Simon Hughes: Well, there’s the explosions when we’re outside the submarine, where you see the glass actually come outside. That’s all entirely done in 3D, so there’s no practical elements in that. Which is – we’re very proud of that actually, because it’s quite – there’s a lot of R&D about this, we have to – compressing, and going back into an explosion scene, we found out a lot of reference material on that and just spent a lot of time just matching an underwater explosion.

Then the explosions interior again, yeah, they were very much a mix of the practical elements, which we shot with the SFX team, and some elements that we had in the library here, and then just filling it up with a lot of effects to bring in spark and all sorts of stuff really. So yeah, a mixed bag on those things.

fxg: Tell me about the sort of length of the project and how much – how big your team was, on it?

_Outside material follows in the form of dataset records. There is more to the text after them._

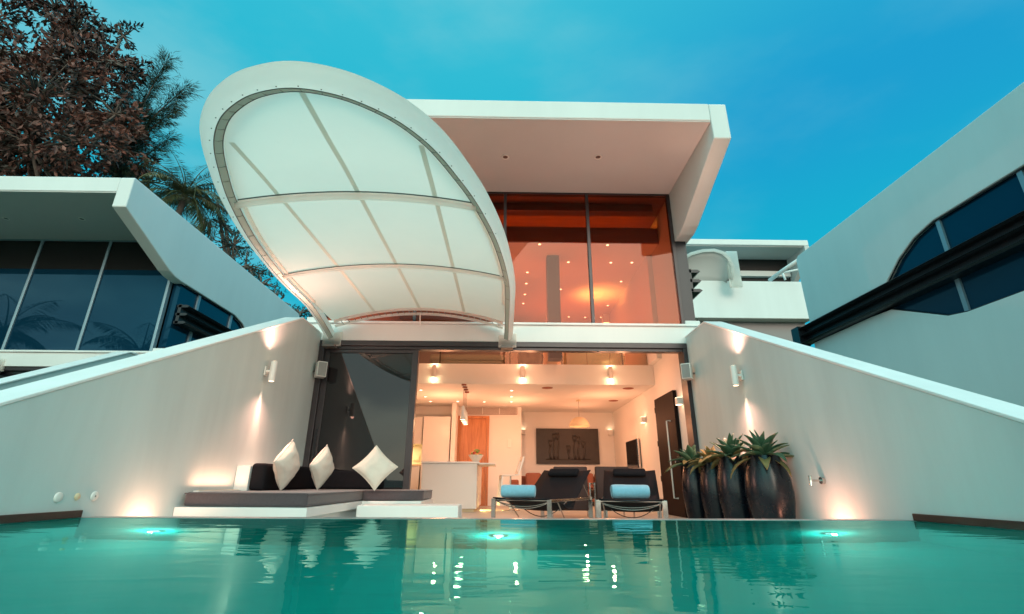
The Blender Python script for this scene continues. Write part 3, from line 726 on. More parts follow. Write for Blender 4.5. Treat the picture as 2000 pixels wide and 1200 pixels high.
pillow((-2.33, 6.65, .435), (R(6), R(48), R(82)), .40, .18, 'cream pillow on its corner in front of the door frame, middle of three')
pillow((-1.64, 6.62, .435), (R(-14), R(42), R(8)), .40, .17, 'diamond-standing cream pillow facing the pool before the dark glass')

# ------------------------------------------------------------------ planters and agaves
def planter(x, y, h, r, label):
    root = empty('tall_planter', (x, y, FL))
    H = h-FL
    prof = [(.001, 0), (r*.60, 0), (r*.66, .02), (r*.84, H*.2), (r*.97, H*.42), (r, H*.55), (r*.95, H*.72), (r*.82, H*.87), (r*.66, H*.985), (r*.64, H), (r*.60, H), (r*.58, H-.03), (r*.58, H-.05)]
    MB().lathe(prof, 40).build('pot', 'ceramic', root, smooth=True, auto=50)
    MB().lathe([(.001, H-.05), (r*.585, H-.05)], 24).build('soil', 'soil', root)
    tag(root, label, 'planter', 'row of tall dark planters by the right wall'); return root
def agave(x, y, z, n, ln, seed, label, mt='agave', tilt=0):
    rng = random.Random(seed); mb = MB(); mb2 = MB(); root = empty('agave_plant', (x, y, z))
    for k in range(n):
        a = k*2.399+rng.uniform(-.2, .2); t = k/n
        el = R(82-72*t+rng.uniform(-8, 8)); l = ln*(.82+.40*t)*rng.uniform(.82, 1.2); wd = .036*rng.uniform(.8, 1.25); droop = (.25+.9*t)*rng.uniform(.6, 1.4)
        rows = []; pz = Vector((0, 0, -.02)); e = el; S = 9
        h = Vector((math.cos(a), math.sin(a), 0)); sdv = Vector((-math.sin(a), math.cos(a), 0))
        for i in range(S+1):
            q = i/S; w_ = wd*(.55+1.1*math.sin(min(1, q*1.35)*math.pi*.62))*(1-q**3) if q < 1 else .0008
            d = h*math.cos(e)+Vector((0, 0, 1))*math.sin(e); up = -h*math.sin(e)+Vector((0, 0, 1))*math.cos(e)
            rows.append([pz-sdv*w_+up*w_*.45, pz, pz+sdv*w_+up*w_*.45])
            pz = pz+d*(l/S); e -= droop/S
        (mb2 if (t > .72 and rng.random() < .6) else mb).grid(rows)
    mb.build('leaves', mt, root, smooth=True, solid=.006)
    if mb2.v: mb2.build('leaves', 'agave2', root, smooth=True, solid=.005)
    MB().lathe([(.03, -.06), (.045, 0), (.03, .05), (.001, .07)], 12).build('stem', 'agave2', root, smooth=True)
    tag(root, label, 'plant', 'agaves in the tall planters'); return root
PL = [(2.53, 6.78, .52, .17, 'slim dark planter, leftmost of the row beside the doorway', 26, .30, 'leftmost agave of the row, spiky leaves in front of the door frame', 'agave'),
      (2.62, 6.37, .505, .18, 'slim dark planter, second from the left in the row', 28, .30, 'yellowish drooping agave, second from the left', 'agave2'),
      (2.69, 5.95, .557, .205, 'wide dark planter, second from the right in the row', 30, .34, 'dark green agave, second from the right, reaching leftwards', 'agave'),
      (2.83, 5.49, .547, .235, 'widest and nearest dark planter, right end of the row, with a sheen', 32, .35, 'largest dark green agave at the right end of the row', 'agave')]
for i, (x, y, h, r, lab, n, ln, lab2, mt) in enumerate(PL):
    planter(x, y, h, r, lab); agave(x, y, h-.03, n, ln, 11+i*3, lab2, mt)

# ------------------------------------------------------------------ loungers
def make_lounger(wd=.74):
    root = empty('sun_lounger')
    # local: foot end centre at origin, +Y to the head
    H = .355; Lg = 1.95; w2 = wd/2
    for s in (-1, 1):
        MB().box((s*w2-.012, .03, H-.035), (s*w2+.012, 1.62, H)).build('side_rail', 'chrome', root, bevel=.003)
        MB().box((s*w2-.028, .02, 0), (s*w2+.028, .036, H)).build('leg', 'chrome', root, bevel=.003)
        MB().box((s*w2-.028, 1.50, 0), (s*w2+.028, 1.516, H)).build('leg', 'chrome', root, bevel=.003)
        # diagonal strut of the sling cradle
        MB().tube([(s*(w2-.03), .34, H-.02), (s*(w2-.05), .62, .12)], .009, 6).build('strut', 'chrome', root)
        MB().tube([(s*(w2-.02), 1.30, H+.17), (s*(w2-.02), 1.52, H-.01)], .008, 6).build('strut', 'chrome', root)
    MB().tube([(-w2, .05, H-.01), (w2, .05, H-.01)], .010, 8).build('cross_bar', 'chrome', root)
    for yy, dp in ((.06, .06), (.075, .085), (.62, .20)):
        MB().tube([(w2*(k/8-1), yy, H-.02-dp*(1-(k/8-1)**2)-(.10 if dp == .20 else 0)*0) for k in range(17)], .006, 6).build('cross_wire', 'chrome', root)
    # sling: foot part, seat dip, back
    prof = [(.0, H+.012), (.25, H-.0), (.45, H-.06), (.68, H-.13), (.82, H-.12), (.95, H-.02), (1.15, H+.10), (1.38, H+.24), (1.58, H+.355), (1.60, H+.36)]
    rows = [[(w2*q*.985, y, z-.02*(1-q*q)) for q in (-1, -.6, -.2, .2, .6, 1)] for y, z in prof]
    MB().grid(rows[:5]).build('seat_sling', 'sling', root, smooth=True, solid=.014)
    MB().grid(rows[4:]).build('backrest_sling', 'sling', root, smooth=True, solid=.014)
    o = MB().box((-w2*.62, -.035, -.07), (w2*.62, .035, .07)).build('headrest', 'black_fabric', root, bevel=.03, seg=4, smooth=True); o.location = (0, 1.45, H+.33); o.rotation_euler = (R(-58), 0, 0)
    return root
lo = make_lounger(); lo2 = copy_tree(lo)
lo.location = (.20, 6.22, FL); lo.rotation_euler = (0, 0, R(-28))
lo2.location = (1.46, 5.95, FL); lo2.rotation_euler = (0, 0, R(-14))
tag(lo, 'black sling sun lounger with steel legs, the left one, turned toward the right', 'sun lounger', 'black sun loungers on the deck')
tag(lo2, 'black sling sun lounger with steel legs, the right one, beside the planters', 'sun lounger', 'black sun loungers on the deck')
def towel(loc, rz, ln, r, label, sq=1.0):
    root = empty('rolled_towel', loc, rz)
    rng = random.Random(int(loc[0]*100))
    rows = []
    for i in range(21):
        x = (i/20-.5)*ln; e = min(1, min(i, 20-i)/1.5)
        rows.append([(x+rng.uniform(-.001, .001), math.cos(a)*r*(1+.04*mnoise.noise(Vector((x*8, a, loc[0]))))*(.93+.07*e), math.sin(a)*r*.86*(1+.04*mnoise.noise(Vector((x*8, a+5, 0))))*(.93+.07*e)) for a in [2*math.pi*k/28 for k in range(29)]])
    mb = MB().grid(rows)
    for i in (0, -1):
        c = Vector((rows[i][0][0], 0, 0)); mb.add(rows[i][:-1], [tuple(range(28))])
    mb.build('roll', 'towel', root, smooth=True, auto=50)
    for s in (-1, 1):
        sp = [(s*(ln/2+.002), math.cos(q*.5)*r*.9*(1-q/45), math.sin(q*.5)*r*.78*(1-q/45)) for q in range(42)]
        MB().tube(sp, .007, 5).build('spiral_edge', 'towel', root, smooth=True)
    tag(root, label, 'towel', 'pale blue towels rolled on the loungers'); return root
p = atz(1015, 976, .075)
towel((.19, 6.20+.17, FL+.355+.085), R(-10), .40, .088, 'pale blue rolled towel on the foot of the left lounger')
towel((1.50, 5.95+.18, FL+.355+.09), R(-2), .42, .092, 'pale blue rolled towel on the foot of the right lounger')

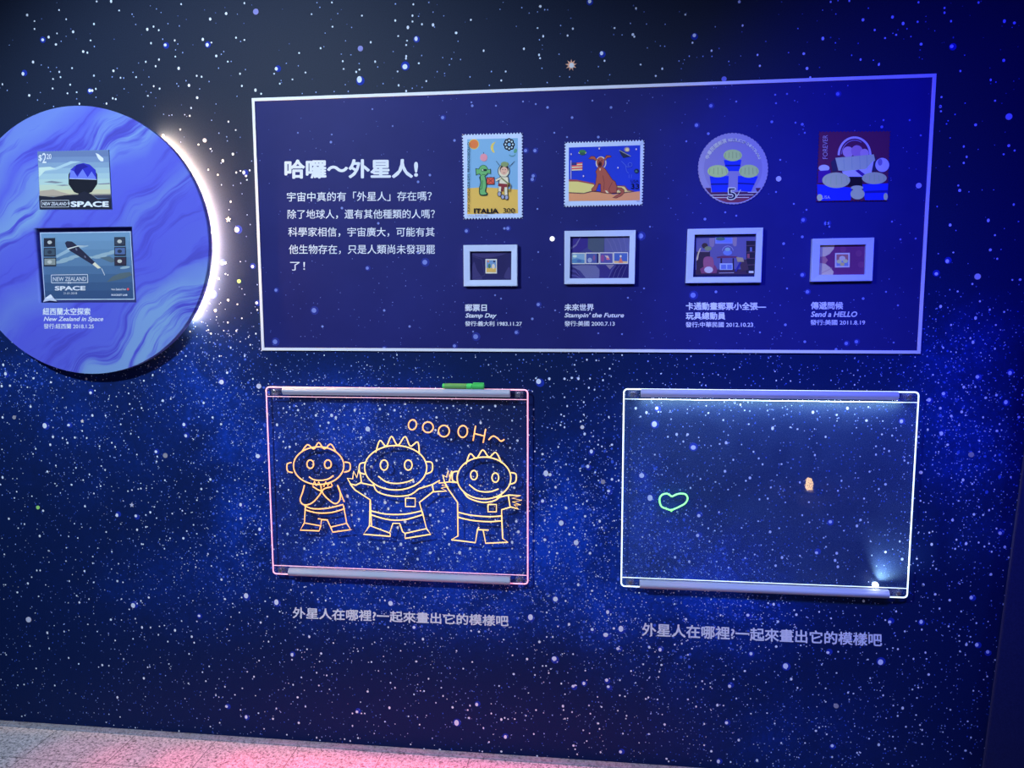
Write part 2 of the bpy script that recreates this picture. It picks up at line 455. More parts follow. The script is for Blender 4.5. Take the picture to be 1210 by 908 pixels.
    (640, 690, 4.165): "68 76 5 180 5 3 248 35 3 10 70 1 118 85 2 25 142 2 325 140 4 390 222 5 355 220 3 315 252 5 249 226 4 135 200 3 80 210 2 55 262 2 25 262 2 62 369 5 95 350 1 155 347 2 35 440 2 45 420 2 5 405 2 22 405 2 97 492 2 155 505 4 165 500 2 208 491 4 320 475 4 328 507 4 375 320 4 440 430 2 215 428 2 385 475 2 385 550 2 410 555 2 500 397 2 583 325 4 590 400 3 580 433 2 575 460 2 530 313 3 525 560 2 512 567 2 570 570 2 605 693 3 640 720 1 605 560 1 540 640 1 240 640 2 233 600 2 150 632 2 105 603 3 108 622 2 115 665 2 38 680 1 10 540 1 278 688 3 285 715 2 205 722 2 295 607 2 375 625 2 418 650 2 400 738 2 425 742 1 475 690 1 528 740 2 500 710 1 75 740 1 157 797 3 165 815 2 222 775 2 175 840 2 290 830 2 388 828 4 615 862 3 625 875 2 660 875 1 835 825 3 870 875 4 930 878 2 800 795 2 865 598 3 895 600 2 910 685 4 958 565 2 925 505 4 945 470 2 1000 430 3 1030 345 4 1015 155 4 710 175 3 655 100 2 650 45 2 880 155 2 970 770 3 1060 870 3 1030 640 2 760 605 2 790 480 2 720 350 2 690 295 2 625 490 1 740 320 2 480 45 2 530 155 2 450 110 1 655 300 2 800 690 2 720 570 2",
    (900, 690, 3.903): "55 95 3 30 90 2 150 122 2 160 143 3 75 175 3 265 130 2 320 160 2 455 145 1 470 80 3 620 128 2 570 168 2 590 177 4 735 176 4 738 212 2 735 103 1 766 65 1 800 49 3 867 76 3 966 64 4 745 5 3 820 115 2 920 128 2 862 197 2 990 182 2 660 220 2 110 380 5 548 362 5 490 350 2 305 318 4 353 314 2 136 440 3 67 290 3 180 285 2 345 412 2 295 483 2 165 481 2 260 434 1 405 466 1 398 503 2 423 507 2 500 436 2 495 458 1 560 515 2 520 490 1 555 480 1 605 297 2 628 302 2 755 318 2 700 347 2 760 347 2 910 240 2 912 265 2 963 245 2 944 281 3 992 282 4 914 312 2 770 419 3 848 443 1 905 440 1 745 458 1 718 403 1 695 488 2 722 479 2 716 527 2 680 512 1 976 494 2 980 538 1 1005 400 1 607 562 2 650 574 3 627 595 1 627 610 2 692 565 1 712 606 2 870 582 2 857 625 1 830 655 1 950 635 2 665 660 2 730 652 2 695 660 1 740 675 2 765 705 1 795 718 1 740 740 2 605 706 2 680 720 1 615 760 2 540 743 3 455 780 2 495 715 2 510 700 1 400 708 1 250 679 3 300 695 2 325 748 4 325 800 2 285 800 1 200 735 2 90 735 2 60 645 2 25 597 2 265 663 2 295 545 2 215 570 1 320 615 1 105 567 1 440 780 2 735 800 1 695 840 2 560 805 1 490 543 1 940 770 3 965 710 2 885 670 1 875 808 1 1042 315 4 1040 428 2 1115 95 2 1076 352 2 995 658 1 1040 690 1",
    (1070, 420, 3.243): "117 35 1 275 83 4 400 68 4 145 147 4 90 171 4 83 172 2 223 122 3 267 121 2 348 153 3 307 163 3 384 180 4 105 75 2 85 88 1 157 88 1 175 233 3 215 217 3 230 230 2 133 203 3 205 268 2 85 285 2 137 300 4 161 343 3 186 320 1 250 200 1 297 238 2 265 253 1 360 264 2 350 290 3 283 328 2 320 308 1 101 337 1 50 313 2 282 370 2 60 420 1 220 478 3 255 493 2 260 515 1 113 442 1 57 558 2 203 558 2 180 632 3 262 610 3 297 612 2 320 594 2 95 630 1 91 680 2 100 725 3 145 685 1 232 660 1 195 707 2 220 693 1 232 722 3 190 742 2 180 740 1 280 718 2 302 733 2 320 722 2 348 664 2 362 682 4 380 735 3 330 753 2 395 775 2 117 819 2 43 780 2 66 882 2 177 868 1 327 840 3 403 467 2 390 448 1 434 237 3 447 152 2 345 97 1 210 15 1 290 5 1 295 20 1",
    (320, 470, 4.033): "60 50 2 90 45 2 130 60 3 160 30 2 30 130 3 75 70 2 120 40 2 215 85 3 250 60 2 290 85 4 310 95 3 330 60 2 275 120 3 235 135 2 300 150 2 350 40 2 395 150 2 400 60 3 462 150 5 440 100 2 430 190 3 520 55 3 545 35 2 560 80 2 590 60 3 620 90 2 640 30 3 700 60 2 790 95 3 800 170 4 785 155 3 840 50 2 870 40 2 900 60 2 935 35 2 955 50 2 1000 120 3 1010 45 2 1040 60 2 1070 40 3 1160 45 2 1150 110 2 1175 205 3 1140 240 2 40 190 2 60 210 2 90 235 3 120 220 2 70 240 2 30 300 2 55 395 2 45 420 2 85 440 2 60 480 2 95 560 2 45 610 2 80 650 3 60 700 2 120 690 2 160 720 3 210 680 2 190 760 2 240 740 2 300 700 3 340 690 2 380 730 2 420 700 3 470 690 2 510 720 3 540 690 3 590 720 3 620 700 4 650 740 2 690 720 3 720 690 2 560 760 3 470 770 2 640 770 2 700 770 3 760 740 4 800 770 2 850 700 3 830 650 3 900 740 4 890 780 2 950 720 3 1000 760 2 1040 730 2 1090 770 3 1150 690 3 1180 640 4 1170 590 3 1150 720 2 1130 610 2 1190 760 2 760 560 3 770 610 2 800 590 3 820 540 4 790 500 2 800 460 3 840 620 3 545 500 4 560 530 3 600 500 3 620 540 2 520 450 3 545 430 2 420 580 3 440 540 2 400 610 2 385 560 3 410 500 2 365 470 4 375 520 2 640 590 4 660 630 3 605 620 3 450 460 3 480 330 4 500 300 2 590 310 2 620 360 3 680 400 3 560 400 2 700 290 2 770 330 2 790 300 3 840 340 2 820 290 2 900 260 2 940 230 2 860 200 2 730 420 2 1000 420 2 1060 330 2 1100 450 3 1160 430 3",
    (740, 470, 3.559): "40 45 3 85 63 3 128 45 4 135 60 2 118 112 5 212 155 3 258 155 3 175 165 2 240 185 2 208 183 1 282 210 5 393 195 2 420 190 3 535 228 2 557 256 2 573 281 2 450 262 2 503 350 2 520 338 3 415 310 3 312 342 2 65 328 5 100 422 5 375 355 2 428 387 2 475 412 2 560 428 2 595 425 2 608 378 2 653 280 2 793 242 2 785 62 3 885 73 2 1010 97 3 1018 40 2 1075 155 2 1157 100 4 615 130 3 515 112 2 408 95 2 690 125 2 720 133 2 838 165 2 805 95 1 365 255 1 305 497 4 390 482 2 333 457 2 300 580 4 320 535 2 345 550 2 372 560 2 485 548 2 400 520 1 555 520 2 605 565 3 643 550 2 730 357 2 768 440 2 740 495 2 770 525 2 858 523 4 970 540 3 985 515 3 915 560 2 1000 425 2 890 392 2 905 350 2 1023 312 2 1140 180 2 1118 160 2 1185 275 2 1170 265 2 1105 225 2 1090 365 3 1062 385 2 800 653 4 885 655 3 878 685 3 830 590 2 840 628 2 890 712 3 730 665 2 655 673 3 628 707 3 615 640 2 540 660 2 500 675 2 450 640 2 430 715 2 380 690 2 350 605 2 405 600 1 265 690 3 205 672 3 160 730 2 250 490 2 270 380 2 330 200 1 248 258 1 120 240 2 60 80 2 345 65 2 480 30 2 930 45 3 950 150 1 1050 205 2 1085 215 2 1050 240 2 1150 605 2 1160 680 3 1090 650 3 1010 730 1",
}
S_R = {1: 0.66, 2: 1.05, 3: 1.5, 4: 1.85, 5: 2.9}

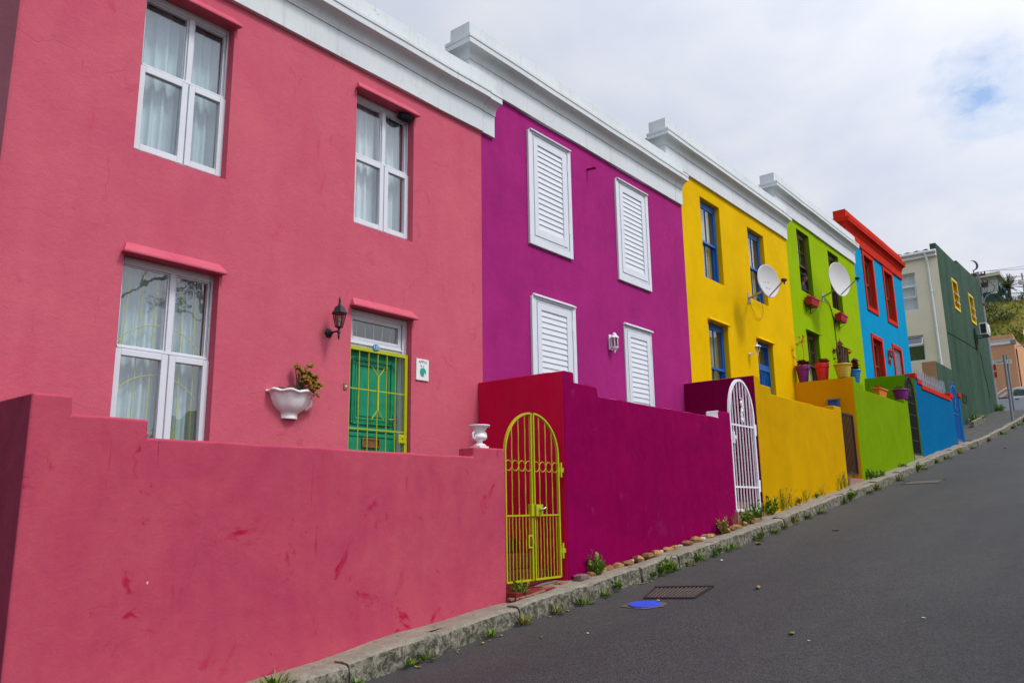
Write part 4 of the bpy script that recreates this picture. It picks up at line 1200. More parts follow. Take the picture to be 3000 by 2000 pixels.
# doorbell
t = thing('doorbell', 'small brass doorbell left of the green door', 'doorbell', (5.645, 0, 1.375))
b = MB(); b.box(5.622, 5.668, -.012, -.001, 1.338, 1.412); b.build('plate', M['brass'], t, bevel=.003)
b = MB(); b.tube([(5.645, -.012, 1.375), (5.645, -.02, 1.375)], .011, 10); b.build('button', M['offwhite'], t)
# number 143 on the blue wall and plate on the yellow house
t = thing('house_number', 'red numerals 143 on the azure wall left of the door', 'number', (28.47, 0, 4.68))
text_mesh('numerals', '143', .27, M['redpaint'], t, (28.47, -.02, 4.68), ext=.012)
t = thing('house_number', 'small white number plate on the blue door head', 'number plate', (17.62, .17, 3.17))
b = MB(); b.box(17.57, 17.67, .160, .169, 3.13, 3.21); b.build('plate', M['offwhite'], t)
text_mesh('numerals', '139', .05, M['num_blue'], t, (17.62, .158, 3.17), ext=.001)

# ------------------------------------------------------------------ lanterns
def lantern(name, label, loc, mat, glassm, s=1.0, hexn=6, arm=True, roofk=1.0, wide=1.0):
    """carriage lamp: wall plate, bent arm, tapering glazed cage, domed roof with finial. loc = cage bottom centre"""
    t = thing(name, label, 'wall lamp', (loc[0], 0, loc[2]), 'wall lanterns beside the doors')
    x, y, z = loc
    b = MB(); n = hexn
    b.lathe([(.001, 0), (.07*s, 0), (.074*s, .01*s), (.062*s, .03*s), (.03*s, .05*s), (.001, .055*s)], (0, 0, 0), n)
    b.xf(Matrix.Translation((x, -.001, z-.055*s)) @ Matrix.Rotation(PI/2, 4, 'X'))
    b.build('wall_plate', mat, t, smooth=25)
    b = MB()
    b.tube([(x, -.03*s, z-.055*s), (x, y*.5, z-.055*s), (x, y, z-.06*s)], [.017*s, .014*s, .016*s], 10)
    b.lathe([(.002, -.19*s), (.012*s, -.165*s), (.02*s, -.12*s), (.011*s, -.105*s), (.022*s, -.095*s), (.022*s, -.04*s), (.014*s, -.03*s), (.028*s, -.008*s), (.05*s*wide, .004*s)], (x, y, z), 12)
    b.build('arm', mat, t, smooth=40)
    b = MB(); r0, r1, h = .052*s*wide, .098*s*wide, .205*s
    for k in range(n):
        a = 2*PI*(k+.5)/n
        b.tube([(x+r0*math.cos(a), y+r0*math.sin(a), z), (x+r1*math.cos(a), y+r1*math.sin(a), z+h)], .0065*s, 6)
    for rr, zz in ((r0, z), (r1, z+h)):
        b.tube([(x+rr*math.cos(2*PI*(k+.5)/n), y+rr*math.sin(2*PI*(k+.5)/n), zz) for k in range(n)], .0085*s, 6, closed=True)
    b.lathe([(.001, 0), (r0, 0), (r0, .004)], (x, y, z-.004), n)
    b.build('cage', mat, t, smooth=30)
    g = MB(); o = []
    for k in range(n):
        a, c = 2*PI*(k+.5)/n, 2*PI*(k+1.5)/n
        g.quad((x+r0*math.cos(a), y+r0*math.sin(a), z), (x+r0*math.cos(c), y+r0*math.sin(c), z), (x+r1*math.cos(c), y+r1*math.sin(c), z+h), (x+r1*math.cos(a), y+r1*math.sin(a), z+h))
    g.build('lamp_glass', glassm, t)
    b = MB(); b.tube([(x, y, z), (x, y, z+.07*s)], .014*s, 8); b.ball((x, y, z+.105*s), .03*s, (1, 1, 1.3), 10, 8); b.build('bulb', M['offwhite'], t, smooth=60)
    b = MB()
    b.lathe([(r1*1.02, 0), (r1*1.22, -.006*s), (r1*1.20, .006*s), (r1*.98, .03*s), (r1*.92, .055*s*roofk), (r1*.80, .08*s*roofk), (r1*.52, .10*s*roofk), (r1*.30, .12*s*roofk), (r1*.17, .155*s*roofk), (.012*s, .16*s*roofk)], (x, y, z+h), n)
    zt = z+h+.158*s*roofk
    b.lathe([(.012*s, 0), (.019*s, .012*s), (.009*s, .022*s), (.018*s, .034*s), (.015*s, .05*s), (.002, .095*s)], (x, y, zt), 10)
    b.build('lamp_roof', mat, t, smooth=28)
    return t
lantern('wall_lantern', 'black carriage lantern on the pink wall left of the green door', (5.395, -.18, 1.975), M['lamp_black'], M['lampglass'], .75)
lantern('wall_lantern', 'white open lantern on the yellow wall beside the blue door', (16.88, -.19, 3.35), M['white_iron'], M['lampglass'], .55, roofk=.55, wide=1.25)
lantern('wall_lantern', 'black lantern half hidden by the flowering pot on the lime wall', (22.75, -.19, 4.30), M['lamp_black'], M['lampglass'], .62)
def half_lantern(label, loc, mat, s=1.0):
    t = thing('wall_lantern', label, 'wall lamp', (loc[0], 0, loc[2]), 'wall lanterns beside the doors')
    x, y, z = loc; n = 6
    b = MB(); b.box(x-.06*s, x+.06*s, -.02, -.001, z-.05*s, z+.28*s); b.build('wall_plate', mat, t, bevel=.005)
    b = MB(); r0 = .078*s
    for k in range(n):
        a = 2*PI*(k+.5)/n; b.tube([(x+r0*.92*math.cos(a), y+r0*.92*math.sin(a), z), (x+r0*math.cos(a), y+r0*math.sin(a), z+.2*s)], .008*s, 6)
    b.lathe([(.002, -.13*s), (.014*s, -.115*s), (.022*s, -.09*s), (.018*s, -.075*s), (.045*s, -.05*s), (.074*s, -.02*s), (.078*s, .006*s), (.05*s, .01*s)], (x, y, z), n)
    b.build('cage', mat, t, smooth=28)
    b = MB(); b.lathe([(.07*s, 0), (.095*s, -.004*s), (.092*s, .012*s), (.062*s, .045*s), (.045*s, .06*s), (.045*s, .085*s), (.03*s, .10*s), (.012*s, .115*s), (.001, .117*s)], (x, y, z+.2*s), n); b.build('lamp_roof', mat, t, smooth=28)
    g = MB(); g.lathe([(r0*.9, 0), (r0*.97, .2*s)], (x, y, z), n, cap=False); g.build('lamp_glass', M['lampglass'], t)
    b = MB(); b.tube([(x, y, z), (x, y, z+.11*s)], .012*s, 8); b.build('bulb', M['offwhite'], t)
half_lantern('white hexagonal lantern flush on the purple wall', (11.14, -.09, 2.615), M['white_iron'], .78)
half_lantern('vermilion hexagonal lantern on the azure wall beside the barred door', (28.45, -.10, 4.87), M['redlamp'], .85)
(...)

Tim Caplan: I think we were probably on it from – well, it’s a good question. We were probably on it for over a year, from start to finish. So we were involved at the previs – we previs’d the whole underwater sequence, where they travel from the submarine to the U-boat. I suppose the team just steadily grew throughout the job to when we probably were up to about 30-35 people on the show.

fxg: Is there anything else you wanted to mention about the show?

Tim Caplan: I think that, from our point of view, it was a perfect show for us, in terms of how the production engaged with us. And it’s definitely the kind of work we’d love to do more of.

Simon Hughes: It’s just been really good fun, with the people who were in it. It’s rewarding work. It comes under the invisible effects category, but it is far more challenging, and you have full scenes of 3D shots in there. So there’s a lot for us to be proud of, I think.